• [WORK TO DO]: Reproduce the listing that follows with no differences at all.

** start **

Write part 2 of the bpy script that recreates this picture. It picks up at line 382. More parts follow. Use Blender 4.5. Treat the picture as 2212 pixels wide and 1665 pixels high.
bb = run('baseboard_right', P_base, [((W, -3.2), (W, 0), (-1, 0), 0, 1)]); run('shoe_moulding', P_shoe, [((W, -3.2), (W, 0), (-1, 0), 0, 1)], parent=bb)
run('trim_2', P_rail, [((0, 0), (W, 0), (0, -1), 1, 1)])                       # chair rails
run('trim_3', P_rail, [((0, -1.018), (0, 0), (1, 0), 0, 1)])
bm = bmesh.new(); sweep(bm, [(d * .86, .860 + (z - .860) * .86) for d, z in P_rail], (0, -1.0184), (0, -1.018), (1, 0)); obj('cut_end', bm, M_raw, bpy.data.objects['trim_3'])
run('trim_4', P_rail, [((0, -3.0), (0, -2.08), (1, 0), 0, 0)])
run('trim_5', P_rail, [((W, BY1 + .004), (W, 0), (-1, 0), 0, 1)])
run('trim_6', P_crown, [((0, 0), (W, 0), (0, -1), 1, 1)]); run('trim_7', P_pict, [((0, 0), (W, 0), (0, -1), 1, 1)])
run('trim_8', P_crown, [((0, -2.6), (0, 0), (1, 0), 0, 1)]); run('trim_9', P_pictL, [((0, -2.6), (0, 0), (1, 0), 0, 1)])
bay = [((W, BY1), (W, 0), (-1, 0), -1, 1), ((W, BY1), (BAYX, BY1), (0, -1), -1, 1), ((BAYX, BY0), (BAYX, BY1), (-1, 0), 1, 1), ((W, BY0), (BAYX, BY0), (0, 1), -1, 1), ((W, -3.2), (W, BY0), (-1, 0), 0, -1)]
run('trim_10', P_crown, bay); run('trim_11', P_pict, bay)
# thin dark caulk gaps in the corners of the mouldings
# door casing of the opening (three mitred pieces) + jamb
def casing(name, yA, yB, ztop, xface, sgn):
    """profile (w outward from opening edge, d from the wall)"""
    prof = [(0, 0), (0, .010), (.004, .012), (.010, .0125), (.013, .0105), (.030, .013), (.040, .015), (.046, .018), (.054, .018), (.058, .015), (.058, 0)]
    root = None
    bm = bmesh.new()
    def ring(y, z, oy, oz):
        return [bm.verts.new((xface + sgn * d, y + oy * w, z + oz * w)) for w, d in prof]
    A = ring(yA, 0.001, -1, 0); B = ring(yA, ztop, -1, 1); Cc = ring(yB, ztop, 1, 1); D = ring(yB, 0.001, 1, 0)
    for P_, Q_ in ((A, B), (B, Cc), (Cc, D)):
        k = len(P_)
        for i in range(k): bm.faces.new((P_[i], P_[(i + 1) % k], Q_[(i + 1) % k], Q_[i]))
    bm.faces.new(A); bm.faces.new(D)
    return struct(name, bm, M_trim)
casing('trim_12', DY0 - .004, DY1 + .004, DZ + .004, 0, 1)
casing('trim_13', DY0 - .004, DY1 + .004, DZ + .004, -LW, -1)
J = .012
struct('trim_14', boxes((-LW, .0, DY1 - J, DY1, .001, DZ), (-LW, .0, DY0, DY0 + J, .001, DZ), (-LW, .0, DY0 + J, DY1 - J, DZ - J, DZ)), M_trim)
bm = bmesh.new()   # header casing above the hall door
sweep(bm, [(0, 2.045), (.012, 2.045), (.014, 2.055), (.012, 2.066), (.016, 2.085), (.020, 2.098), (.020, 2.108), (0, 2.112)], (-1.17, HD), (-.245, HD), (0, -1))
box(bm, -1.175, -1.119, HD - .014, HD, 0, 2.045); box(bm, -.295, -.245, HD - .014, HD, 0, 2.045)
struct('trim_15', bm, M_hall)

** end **

• [SOLVED EXERCISE]:
Write part 2 of the bpy script that recreates this picture. It picks up at line 382. More parts follow. Use Blender 4.5. Treat the picture as 2212 pixels wide and 1665 pixels high.
bb = run('baseboard_right', P_base, [((W, -3.2), (W, 0), (-1, 0), 0, 1)]); run('shoe_moulding', P_shoe, [((W, -3.2), (W, 0), (-1, 0), 0, 1)], parent=bb)
run('trim_2', P_rail, [((0, 0), (W, 0), (0, -1), 1, 1)])                       # chair rails
run('trim_3', P_rail, [((0, -1.018), (0, 0), (1, 0), 0, 1)])
bm = bmesh.new(); sweep(bm, [(d * .86, .860 + (z - .860) * .86) for d, z in P_rail], (0, -1.0184), (0, -1.018), (1, 0)); obj('cut_end', bm, M_raw, bpy.data.objects['trim_3'])
run('trim_4', P_rail, [((0, -3.0), (0, -2.08), (1, 0), 0, 0)])
run('trim_5', P_rail, [((W, BY1 + .004), (W, 0), (-1, 0), 0, 1)])
run('trim_6', P_crown, [((0, 0), (W, 0), (0, -1), 1, 1)]); run('trim_7', P_pict, [((0, 0), (W, 0), (0, -1), 1, 1)])
run('trim_8', P_crown, [((0, -2.6), (0, 0), (1, 0), 0, 1)]); run('trim_9', P_pictL, [((0, -2.6), (0, 0), (1, 0), 0, 1)])
bay = [((W, BY1), (W, 0), (-1, 0), -1, 1), ((W, BY1), (BAYX, BY1), (0, -1), -1, 1), ((BAYX, BY0), (BAYX, BY1), (-1, 0), 1, 1), ((W, BY0), (BAYX, BY0), (0, 1), -1, 1), ((W, -3.2), (W, BY0), (-1, 0), 0, -1)]
run('trim_10', P_crown, bay); run('trim_11', P_pict, bay)
# thin dark caulk gaps in the corners of the mouldings
# door casing of the opening (three mitred pieces) + jamb
def casing(name, yA, yB, ztop, xface, sgn):
    """profile (w outward from opening edge, d from the wall)"""
    prof = [(0, 0), (0, .010), (.004, .012), (.010, .0125), (.013, .0105), (.030, .013), (.040, .015), (.046, .018), (.054, .018), (.058, .015), (.058, 0)]
    root = None
    bm = bmesh.new()
    def ring(y, z, oy, oz):
        return [bm.verts.new((xface + sgn * d, y + oy * w, z + oz * w)) for w, d in prof]
    A = ring(yA, 0.001, -1, 0); B = ring(yA, ztop, -1, 1); Cc = ring(yB, ztop, 1, 1); D = ring(yB, 0.001, 1, 0)
    for P_, Q_ in ((A, B), (B, Cc), (Cc, D)):
        k = len(P_)
        for i in range(k): bm.faces.new((P_[i], P_[(i + 1) % k], Q_[(i + 1) % k], Q_[i]))
    bm.faces.new(A); bm.faces.new(D)
    return struct(name, bm, M_trim)
casing('trim_12', DY0 - .004, DY1 + .004, DZ + .004, 0, 1)
casing('trim_13', DY0 - .004, DY1 + .004, DZ + .004, -LW, -1)
J = .012
struct('trim_14', boxes((-LW, .0, DY1 - J, DY1, .001, DZ), (-LW, .0, DY0, DY0 + J, .001, DZ), (-LW, .0, DY0 + J, DY1 - J, DZ - J, DZ)), M_trim)
bm = bmesh.new()   # header casing above the hall door
sweep(bm, [(0, 2.045), (.012, 2.045), (.014, 2.055), (.012, 2.066), (.016, 2.085), (.020, 2.098), (.020, 2.108), (0, 2.112)], (-1.17, HD), (-.245, HD), (0, -1))
box(bm, -1.175, -1.119, HD - .014, HD, 0, 2.045); box(bm, -.295, -.245, HD - .014, HD, 0, 2.045)
struct('trim_15', bm, M_hall)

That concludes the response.